Task to complete:
Copy the material below verbatim from the line with "Generate a Blender" to the line with "def frame(o, rz): return", both lines included, omitting pictures and every line outside that range.

[START Extracted information]

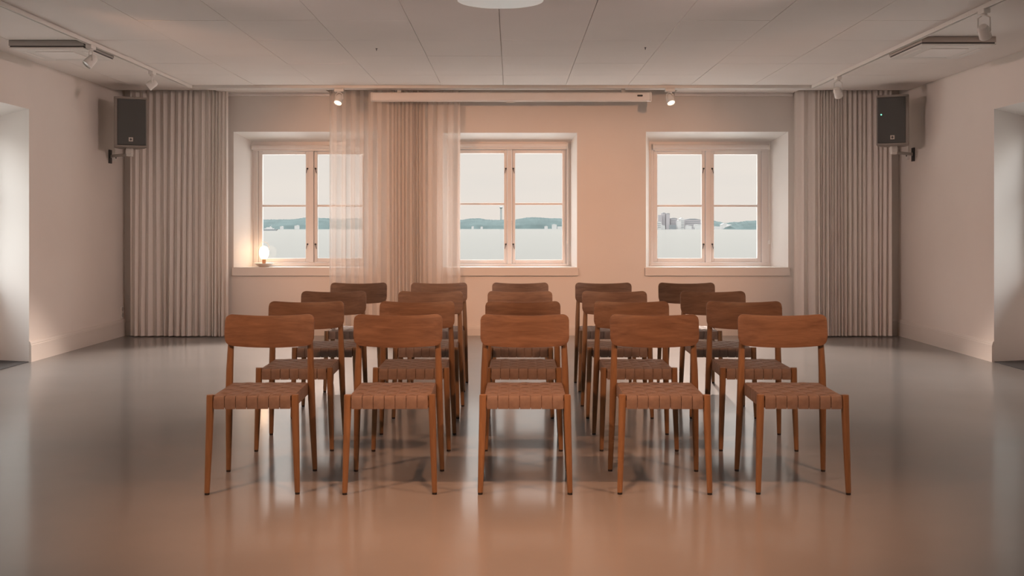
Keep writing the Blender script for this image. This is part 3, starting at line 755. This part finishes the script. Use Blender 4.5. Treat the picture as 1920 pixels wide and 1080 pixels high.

[END Extracted information]
[START Extracted information]

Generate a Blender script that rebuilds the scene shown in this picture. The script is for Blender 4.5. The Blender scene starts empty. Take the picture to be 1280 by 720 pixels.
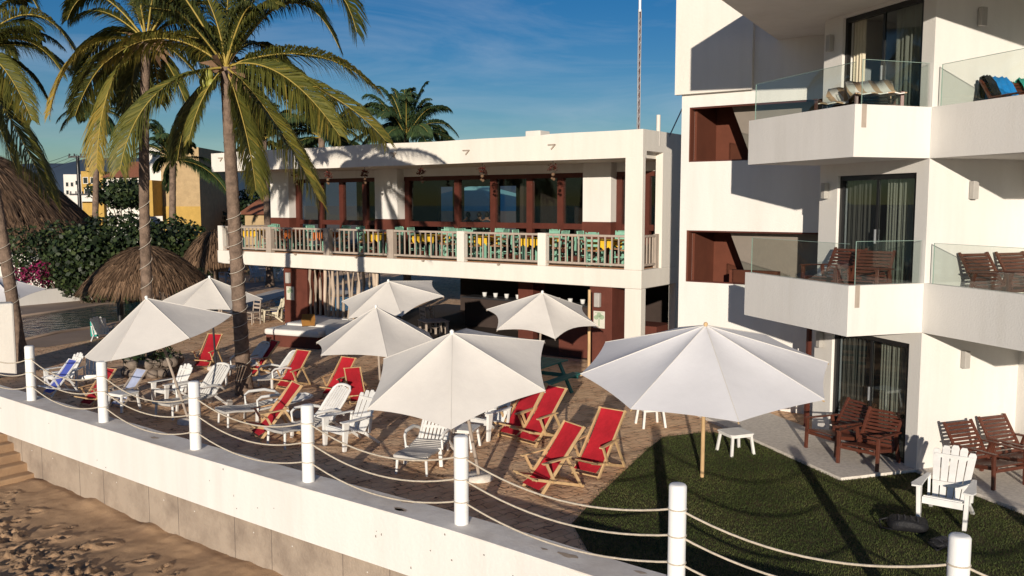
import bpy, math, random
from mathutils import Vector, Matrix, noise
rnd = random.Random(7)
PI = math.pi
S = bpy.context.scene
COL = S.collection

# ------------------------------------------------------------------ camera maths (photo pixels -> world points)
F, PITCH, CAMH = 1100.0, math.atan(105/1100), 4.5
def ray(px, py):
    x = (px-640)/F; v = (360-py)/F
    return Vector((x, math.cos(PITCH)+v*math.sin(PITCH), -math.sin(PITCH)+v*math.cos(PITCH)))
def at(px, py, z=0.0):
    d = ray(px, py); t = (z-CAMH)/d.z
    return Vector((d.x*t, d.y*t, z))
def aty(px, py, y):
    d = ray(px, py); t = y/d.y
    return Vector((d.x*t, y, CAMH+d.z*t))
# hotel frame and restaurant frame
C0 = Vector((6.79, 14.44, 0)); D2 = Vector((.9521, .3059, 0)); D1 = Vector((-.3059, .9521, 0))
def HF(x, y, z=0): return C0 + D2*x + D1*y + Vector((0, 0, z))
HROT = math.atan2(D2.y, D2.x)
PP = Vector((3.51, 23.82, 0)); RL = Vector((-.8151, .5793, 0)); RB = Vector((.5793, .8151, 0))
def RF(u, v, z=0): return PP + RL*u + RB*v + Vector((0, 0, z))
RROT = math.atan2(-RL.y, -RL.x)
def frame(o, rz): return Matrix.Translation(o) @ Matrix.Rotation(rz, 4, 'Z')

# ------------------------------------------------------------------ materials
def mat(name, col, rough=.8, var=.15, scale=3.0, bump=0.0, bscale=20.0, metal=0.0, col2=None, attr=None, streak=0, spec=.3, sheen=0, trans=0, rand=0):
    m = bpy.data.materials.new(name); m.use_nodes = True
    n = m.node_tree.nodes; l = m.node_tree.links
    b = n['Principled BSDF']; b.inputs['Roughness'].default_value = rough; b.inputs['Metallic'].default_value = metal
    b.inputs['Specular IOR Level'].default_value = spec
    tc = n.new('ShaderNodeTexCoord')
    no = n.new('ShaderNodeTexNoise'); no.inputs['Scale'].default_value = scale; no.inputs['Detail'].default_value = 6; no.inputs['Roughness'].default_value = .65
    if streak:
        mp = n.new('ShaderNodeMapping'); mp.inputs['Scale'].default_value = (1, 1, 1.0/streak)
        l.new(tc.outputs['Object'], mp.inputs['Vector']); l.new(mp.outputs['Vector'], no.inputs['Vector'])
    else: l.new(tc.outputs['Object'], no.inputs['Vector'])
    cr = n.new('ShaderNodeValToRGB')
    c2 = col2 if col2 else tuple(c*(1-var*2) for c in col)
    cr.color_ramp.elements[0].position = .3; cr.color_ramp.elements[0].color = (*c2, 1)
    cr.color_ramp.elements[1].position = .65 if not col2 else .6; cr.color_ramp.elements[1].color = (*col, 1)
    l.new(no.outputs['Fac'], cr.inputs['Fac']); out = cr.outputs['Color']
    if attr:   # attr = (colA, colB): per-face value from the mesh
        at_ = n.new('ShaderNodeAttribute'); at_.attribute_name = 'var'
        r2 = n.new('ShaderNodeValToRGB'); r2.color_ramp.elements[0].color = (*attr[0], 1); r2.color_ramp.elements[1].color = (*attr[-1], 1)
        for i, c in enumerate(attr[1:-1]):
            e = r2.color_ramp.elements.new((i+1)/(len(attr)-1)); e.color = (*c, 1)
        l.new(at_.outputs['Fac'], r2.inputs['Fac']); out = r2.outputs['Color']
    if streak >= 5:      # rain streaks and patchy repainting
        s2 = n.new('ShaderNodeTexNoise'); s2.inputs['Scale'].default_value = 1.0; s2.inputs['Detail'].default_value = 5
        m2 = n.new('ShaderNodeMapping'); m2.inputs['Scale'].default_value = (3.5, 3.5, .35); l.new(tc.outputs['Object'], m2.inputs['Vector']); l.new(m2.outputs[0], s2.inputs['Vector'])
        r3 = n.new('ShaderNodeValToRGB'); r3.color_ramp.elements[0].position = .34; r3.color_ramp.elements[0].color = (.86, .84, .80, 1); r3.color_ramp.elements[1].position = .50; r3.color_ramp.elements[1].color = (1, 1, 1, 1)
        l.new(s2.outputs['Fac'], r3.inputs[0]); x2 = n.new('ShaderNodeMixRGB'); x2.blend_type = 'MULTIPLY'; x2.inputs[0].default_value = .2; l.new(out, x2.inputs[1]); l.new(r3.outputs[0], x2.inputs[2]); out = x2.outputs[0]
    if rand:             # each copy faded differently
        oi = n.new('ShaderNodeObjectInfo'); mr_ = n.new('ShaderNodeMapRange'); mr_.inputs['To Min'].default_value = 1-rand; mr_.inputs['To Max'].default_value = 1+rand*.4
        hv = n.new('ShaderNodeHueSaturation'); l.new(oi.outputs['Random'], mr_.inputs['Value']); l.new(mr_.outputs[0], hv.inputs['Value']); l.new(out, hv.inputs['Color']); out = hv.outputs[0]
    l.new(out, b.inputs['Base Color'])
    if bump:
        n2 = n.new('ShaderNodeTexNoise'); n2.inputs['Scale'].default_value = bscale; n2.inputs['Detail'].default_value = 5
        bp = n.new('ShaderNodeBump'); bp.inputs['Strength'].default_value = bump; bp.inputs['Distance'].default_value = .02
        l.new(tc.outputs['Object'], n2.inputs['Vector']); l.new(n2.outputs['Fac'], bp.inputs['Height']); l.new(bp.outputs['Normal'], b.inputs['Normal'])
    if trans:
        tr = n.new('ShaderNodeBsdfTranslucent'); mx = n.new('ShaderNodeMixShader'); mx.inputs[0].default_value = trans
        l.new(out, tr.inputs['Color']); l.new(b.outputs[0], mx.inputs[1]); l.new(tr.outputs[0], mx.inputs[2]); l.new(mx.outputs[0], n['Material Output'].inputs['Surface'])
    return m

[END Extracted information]

Answer for the task:
Generate a Blender script that rebuilds the scene shown in this picture. The script is for Blender 4.5. The Blender scene starts empty. Take the picture to be 1280 by 720 pixels.
import bpy, math, random
from mathutils import Vector, Matrix, noise
rnd = random.Random(7)
PI = math.pi
S = bpy.context.scene
COL = S.collection

# ------------------------------------------------------------------ camera maths (photo pixels -> world points)
F, PITCH, CAMH = 1100.0, math.atan(105/1100), 4.5
def ray(px, py):
    x = (px-640)/F; v = (360-py)/F
    return Vector((x, math.cos(PITCH)+v*math.sin(PITCH), -math.sin(PITCH)+v*math.cos(PITCH)))
def at(px, py, z=0.0):
    d = ray(px, py); t = (z-CAMH)/d.z
    return Vector((d.x*t, d.y*t, z))
def aty(px, py, y):
    d = ray(px, py); t = y/d.y
    return Vector((d.x*t, y, CAMH+d.z*t))
# hotel frame and restaurant frame
C0 = Vector((6.79, 14.44, 0)); D2 = Vector((.9521, .3059, 0)); D1 = Vector((-.3059, .9521, 0))
def HF(x, y, z=0): return C0 + D2*x + D1*y + Vector((0, 0, z))
HROT = math.atan2(D2.y, D2.x)
PP = Vector((3.51, 23.82, 0)); RL = Vector((-.8151, .5793, 0)); RB = Vector((.5793, .8151, 0))
def RF(u, v, z=0): return PP + RL*u + RB*v + Vector((0, 0, z))
RROT = math.atan2(-RL.y, -RL.x)
def frame(o, rz): return Matrix.Translation(o) @ Matrix.Rotation(rz, 4, 'Z')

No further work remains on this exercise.